I Miss You When I Blink: Essays(2)
I think this repeated need for recalibration happens partly because so many ways of being are pitched to us—particularly to women—as either-or choices: You can have a career or a family; be a domestic goddess who cans her own strawberry jam or a train wreck who flaunts the wine in her coffee mug; wear a blazer and tote a bullet journal or stick pencils in your messy bun and wipe paint on your jeans. Pious or profane. One thing or the other. Even whether or not you buy into those dichotomies seems to be an either-or proposition: You believe in “having it all” or you believe “having it all” is outdated bunk. Pick a way.
And it’s true that at any given second, a person is doing one thing or another. I can swallow a bite of toast right now or I can whistle the theme song from House of Cards. I can’t do both at the exact same moment or I’ll choke. But our lives aren’t one suspended moment, a single either-or choice; they’re a string of moments, a string of choices. Going from one moment to the next is not always a comfortable process. Sometimes it hurts, like when you realize your child no longer needs you to be his daily sidekick, and you have to adjust to a new role in his life. Sometimes it’s a comedy of errors, like when you decide you’re ready for a fresh start and you buy a whole wardrobe of pants and blouses that seem sleek and smart in the dressing room but in the light of day make you look like you’re about to give a PowerPoint presentation on a golf course. Sometimes you know one phase of life is ending—you’ve outgrown a relationship or reached the end of a long project—but you don’t know what the next step is supposed to be. You feel sure you can’t go forward and you can’t go back and you absolutely, positively cannot stand still one minute longer, all of which is insanely frustrating.
That’s what small identity shifts look like in everyday lives. Not the stereotypes.
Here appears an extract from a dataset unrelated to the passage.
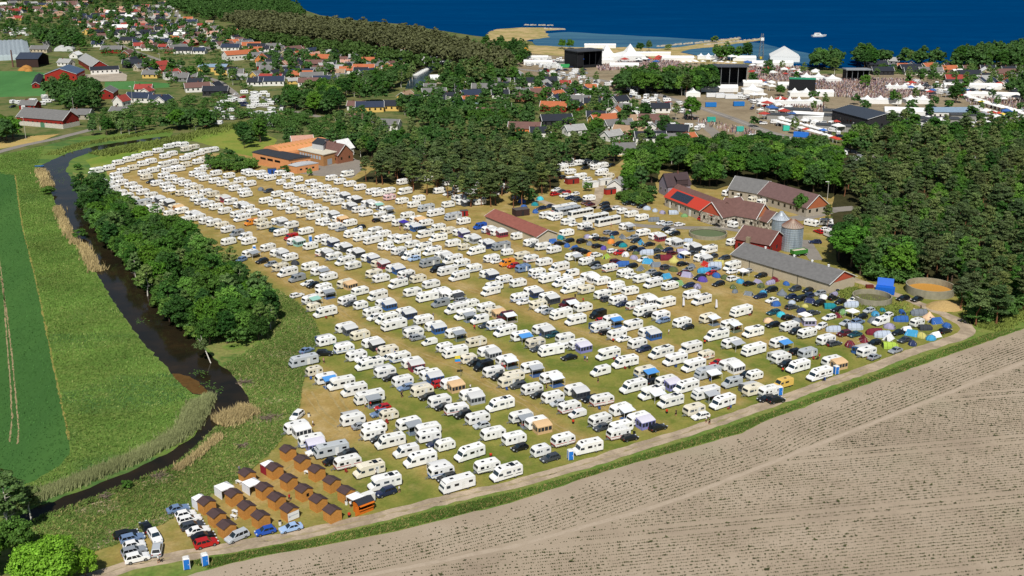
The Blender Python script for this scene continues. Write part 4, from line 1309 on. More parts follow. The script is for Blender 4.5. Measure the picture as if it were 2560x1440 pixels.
def veh_parts(t, stripe=None, var=0):
 """list of (part name, mesh, location) for one vehicle kind; front towards +x"""
 key = (t, stripe, var)
 if key in _cache:
  return _cache[key]
 w = BW[t]
 gl = (M_GLASS, M_CURT, M_GLASS)[var]
 it = [('body', body_mesh(t).mesh('body', M_GRP if t in 'cCmni' else M_PAINT), (0, 0, 0))]

 def panel(name, pts, m, th=0.02):
  b = MB()
  quad_on(b, pts, th)
  it.append((name, b.mesh(name, m), (0, 0, 0)))

 def win(x0, x1, z0, z1, s, m=None, name='window', th=0.02):
  m = m or gl
  b = MB()
  side_panel(b, x0, x1, z0, z1, w, s, th)
  it.append((name, b.mesh(name, m), (0, 0, 0)))

 def hatch(x, y, a, z, m=M_GLASS):
  b = MB()
  b.box(x - a, x + a, y - a * 0.8, y + a * 0.8, z - 0.04, z + 0.07)
  it.append(('roof_hatch', b.mesh('roof_hatch', m), (0, 0, 0)))
 if t in 'cC':
  k = 1.0 if t == 'c' else 0.77
  zf = 1.0 if t == 'c' else 0.93
  f = [(p[0], p[1]) for p in BODYPROF[t]]
  # front window lies on the sloping nose
  a, c = f[8], f[9]
  d = 0.84
  panel('window', [(a[0] + (c[0] - a[0]) * 0.12, -w * d, a[1] + (c[1] - a[1]) * 0.12), (a[0] + (c[0] - a[0]) * 0.92, -w * d, a[1] + (c[1] - a[1]) * 0.92), (a[0] + (c[0] - a[0]) * 0.92, w * d, a[1] + (c[1] - a[1]) * 0.92), (a[0] + (c[0] - a[0]) * 0.12, w * d, a[1] + (c[1] - a[1]) * 0.12)], M_GLASS)
  a, c = f[2], f[3]
  panel('window', [(a[0] + (c[0] - a[0]) * 0.9, -w * 0.75, a[1] + (c[1] - a[1]) * 0.9), (a[0] + (c[0] - a[0]) * 0.9, w * 0.75, a[1] + (c[1] - a[1]) * 0.9), (a[0], w * 0.75, a[1]), (a[0], -w * 0.75, a[1])][::-1], M_GLASS)
  for s in (1, -1):
   a0, a1, a2, a3 = ((1.15, 2.0, -2.25, -1.5), (0.9, 2.05, -2.2, -1.2), (1.3, 1.9, -2.1, -1.55))[var]
   win(a0 * k, a1 * k, 1.38 * zf, 1.98 * zf, s)
   win(a2 * k, a3 * k, 1.42 * zf, 1.95 * zf, s)
  win(0.15 * k, 0.62 * k, 1.45 * zf, 1.9 * zf, 1)
  win(-0.75 * k, 0.1 * k, 1.45 * zf, 1.9 * zf, -1)
  b = MB()
  side_panel(b, -0.95 * k, -0.35 * k, 0.5, 2.2 * zf, w, 1, 0.012)
  it.append(('door', b.mesh('door', M_WHITE), (0, 0, 0)))
  top = f[5][1]
  hatch((1.0, 0.2, 0.7)[var] * k, 0, (0.32, 0.4, 0.2)[var], top)
  if var != 1:
   hatch(-0.9 * k, 0.1, 0.24, top, (M_GLASS, M_GLASS, M_PALE)[var])
  if var == 2:
   bx = MB()
   bx.box(-0.2 * k, 0.45 * k, -0.35, 0.35, top - 0.03, top + 0.16)
   it.append(('air_conditioner', bx.mesh('air_conditioner', M_PALE), (0, 0, 0)))
  if stripe:
   b = MB()
   for s in (1, -1):
    side_panel(b, -2.62 * k, 2.62 * k, 1.05, 1.2, w - 0.01, s, 0.018)
    side_panel(b, -2.5 * k, 2.5 * k, 0.52, 0.66, w - 0.02, s, 0.02)
   b.box(2.55 * k, 2.75 * k, -w * 0.9, w * 0.9, 0.72, 0.95)
   it.append(('stripe', b.mesh('stripe', M_TRIM), (0, 0, 0)))
  b = MB()
  b.tube((2.5 * k, 0.5, 0.42), (3.7 * k, 0, 0.45), 0.05, 0.05, 5)
  b.tube((2.5 * k, -0.5, 0.42), (3.7 * k, 0, 0.45), 0.05, 0.05, 5)
  b.box(2.75 * k, 3.05 * k, -0.3, 0.3, 0.42, 0.62)
  b.tube((3.5 * k, 0, 0.0), (3.5 * k, 0, 0.5), 0.06, 0.05, 6)
  it.append(('drawbar', b.mesh('drawbar', M_STEEL), (0, 0, 0)))
  for s in (0.95,):
   for q in (-1, 1):
    b = MB()
    b.box(-2.55 * k, -2.35 * k, q * 0.8 - 0.15, q * 0.8 + 0.15, 0.55, 0.75)
  for x, y, z, me in wheel_parts([-0.2], w - 0.16, 0.31):
   it.append(('wheel', me, (x, y, z)))
 elif t in 'mniv' or t == 'V':
  if t in 'mn':
   z_t, z_b = (2.16, 1.42) if t == 'm' else (1.98, 1.42)
   xt, xb = (2.22, 2.58) if t == 'm' else (2.06, 2.42)
   panel('windscreen', [(xt, -w * 0.84, z_t), (xb, -w * 0.88, z_b), (xb, w * 0.88, z_b), (xt, w * 0.84, z_t)], M_SCREEN, 0.03)
   x1 = xb - 0.12
   for s in (1, -1):
    win(1.35, x1 - 0.12, 1.38, 1.92, s, M_SCREEN)
    win(-0.6, 0.5, 1.5, 2.05, s)
    win(-2.9, -2.1, 1.55, 2.05, s)
   win(-1.5, -1.15, 1.6, 2.0, 1)
   b = MB()
   side_panel(b, -1.75, -0.98, 0.5, 2.25, w, 1, 0.012)
   it.append(('door', b.mesh('door', M_WHITE), (0, 0, 0)))
   hatch((0.3, -0.4, 0.5)[var], 0, (0.36, 0.3, 0.22)[var], 2.85 if t == 'm' else 2.89)
   hatch((-2.2, -2.5, -1.8)[var], 0.15, 0.26, 2.83 if t == 'm' else 2.87)
   if var == 1:
    bx = MB()
    bx.box(-1.9, -0.9, -0.75, 0.75, 2.84 if t == 'm' else 2.88, 2.92 if t == 'm' else 2.95)
    it.append(('solar_panel', bx.mesh('solar_panel', M_GLASS), (0, 0, 0)))
   if t == 'm':
    panel('roof_hatch', [(1.25, -0.5, 2.83), (1.7, -0.5, 2.72), (1.7, 0.5, 2.72), (1.25, 0.5, 2.83)], M_GLASS)
   wb = [-1.7, 2.55]
   b = MB()
   b.box(3.3 if t == 'm' else 3.08, 3.56 if t == 'm' else 3.34, -w * 0.9, w * 0.9, 0.36, 0.62)
   it.append(('bumper', b.mesh('bumper', M_DARKP), (0, 0, 0)))
  elif t == 'i':
   panel('windscreen', [(2.93, -w * 0.88, 2.55), (3.44, -w * 0.9, 1.42), (3.44, w * 0.9, 1.42), (2.93, w * 0.88, 2.55)], M_SCREEN, 0.03)
   for s in (1, -1):
    win(2.0, 2.85, 1.4, 2.05, s, M_SCREEN)
    win(0.1, 1.1, 1.5, 2.05, s)
    win(-3.0, -2.1, 1.55, 2.05, s)
   win(-1.0, -0.5, 1.55, 2.0, -1)
   b = MB()
   side_panel(b, -1.3, -0.55, 0.5, 2.25, w, 1, 0.012)
   it.append(('door', b.mesh('door', M_WHITE), (0, 0, 0)))
   hatch(1.2, 0, 0.36, 2.87)
   hatch(-2.2, 0.1, 0.28, 2.85)
   wb = [-1.9, 2.4]
   b = MB()
   b.box(3.4, 3.64, -w * 0.9, w * 0.9, 0.36, 0.62)
   it.append(('bumper', b.mesh('bumper', M_DARKP), (0, 0, 0)))
  else:
   k = 1.0 if t == 'v' else 0.78
   if t == 'v':
    panel('windscreen', [(1.3, -w * 0.82, 2.22), (1.82, -w * 0.9, 1.46), (1.82, w * 0.9, 1.46), (1.3, w * 0.82, 2.22)], M_SCREEN, 0.03)
    for s in (1, -1):
     win(0.7, 1.5, 1.38, 1.92, s, M_SCREEN)
     win(-1.0, 0.1, 1.45, 1.95, s)
    hatch(-0.6, 0, 0.3, 2.44)
    wb = [-1.6, 1.75]
   else:
    panel('windscreen', [(0.74, -w * 0.8, 1.7), (1.27, -w * 0.9, 1.13), (1.27, w * 0.9, 1.13), (0.74, w * 0.8, 1.7)], M_SCREEN, 0.03)
    for s in (1, -1):
     win(0.05, 0.85, 1.1, 1.55, s, M_SCREEN)
    wb = [-1.35, 1.4]
   b = MB()
   b.box((2.55 if t == 'v' else 2.05), (2.82 if t == 'v' else 2.24), -w * 0.9, w * 0.9, 0.34, 0.6)
   it.append(('bumper', b.mesh('bumper', M_DARKP), (0, 0, 0)))
  for x, y, z, me in wheel_parts(wb, w - 0.13, 0.34 if t != 'V' else 0.3):
   it.append(('wheel', me, (x, y, z)))
  for s in (1, -1):
   b = MB()
   xx = BODYPROF[t][-3][0]
   b.box(xx - 0.22, xx + 0.03, s * w * 0.72 - 0.16, s * w * 0.72 + 0.16, 0.72, 0.9)
   it.append(('headlight', b.mesh('headlight', M_LAMP_W), (0, 0, 0)))
  if stripe:
   b = MB()
   for s in (1, -1):
    side_panel(b, -3.2 if t in 'mni' else -2.4, 1.2 if t != 'V' else 0, 0.95, 1.12, w - 0.01, s, 0.018)
   it.append(('stripe', b.mesh('stripe', M_TRIM), (0, 0, 0)))
 elif t == 'B':
  panel('windscreen', [(5.58, -w * 0.88, 3.05), (5.8, -w * 0.9, 1.6), (5.8, w * 0.9, 1.6), (5.58, w * 0.88, 3.05)], M_SCREEN, 0.03)
  for s in (1, -1):
   for q in range(6):
    win(-5.2 + q * 1.72, -3.62 + q * 1.72, 1.9, 2.8, s)
  hatch(2, 0, 0.4, 3.3)
  hatch(-2, 0, 0.4, 3.3)
  if stripe:
   b = MB()
   for s in (1, -1):
    side_panel(b, -1.0, 5.4, 0.8, 1.7, w - 0.01, s, 0.018)
   b.box(5.7, 5.85, -w * 0.9, w * 0.9, 0.5, 1.4)
   it.append(('stripe', b.mesh('stripe', M_TRIM), (0, 0, 0)))
  for x, y, z, me in wheel_parts([-3.2, 3.6], w - 0.15, 0.48):
   it.append(('wheel', me, (x, y, z)))
 _cache[key] = it
 return it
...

The kind of crucial points in life I’m talking about are the ones that often go unseen, that most of us would feel embarrassed to call crises. They’re the ones a friend might talk about while sitting on your front steps in the dark at midnight after a dinner party, stalling because she doesn’t want to go home. Or because she hates her job. Or she’s scared something’s wrong with her kid or her spouse. Or she just saw one of her notebooks from college in a drawer, and she feels so detached from the person who wrote those brilliant notes about Virginia Woolf, and she’s worried that smart twenty-year-old has disappeared and she’ll never get her back, but she thinks she might want to try. She misses herself when she blinks.
* * *
I miss you when I blink. I have felt it so many times in my life, at points where I didn’t really know who I was anymore, where I felt that when I closed my eyes, I could feel myself gone.
* * *
I still have that scrap of paper my son wrote on all those years ago, before I had any clue that what he was writing would become my touchstone. I didn’t know then what a versatile refrain it would become.
I use it all the time. When I feel pressure to do the one exactly right thing—which I feel all the time because I am a human and a perfectionist—I remember all the selves I simultaneously have been, am, and will be. I miss you when I blink means I know all my selves are here with me, and I know we can do this. Saying it to myself is like a coach pushing a player out onto the field and saying, “You’ve got it. Just do what we practiced.” It’s like a parent placing a hand on the shoulder of an almost-grown child heading out the door to the prom, saying, “Remember who you are.”
Sometimes I think, Dammit, I will never be fifteen or twenty-five or thirty-five again. Those lives I’ve lived are over. And I get a little wistful, thinking I might like to get some of that time back. But then I remember my twenty-one-year-old self sitting in my cubicle at my first job out of college, feeling utterly confused and wishing she could disappear, and I think, Hey, young-me, it gets better. I swear. Worse sometimes, but also better.
And when I have anxiety attacks about the future—What if right now is the happiest I will ever be and I’m not appreciating it enough? Will I reach the end of my days having never lived in France or made enough people happy or learned everything there is to know about outer space or being able to do a split? Am I eating enough anti-oxidants? What will I be doing in ten years? In twenty?—I say I miss you when I blink to myself, and it means, Get a grip. Don’t panic. To figure out where to go next, look at where you came from. If you got here, you can get to the next thing.
Sometimes, in moments of memory or daydream, I feel the different iterations of myself pass by each other, as if right-now-me crosses paths with past-me or imaginary-me or even future-me in the hallways of my mind. “I miss you when I blink,” one says. “I’m right here,” says the other, and reaches out a hand.
Everything to Be Happy About
I was born without a sense of direction.
All babies are, I guess. But like wisdom teeth that never break through, my internal compass just didn’t come in.
Once, after a delayed flight home from one of my first business trips, I trudged out of the Atlanta airport terminal at 2 a.m. and couldn’t find my car in the parking lot. It wasn’t where I left it, I was sure. Had it been stolen? I wandered around under flickering yellow lights, dragging my bags along the asphalt, breaking down into self-pitying sobs as if I’d been left behind on Mars by my fellow astronauts.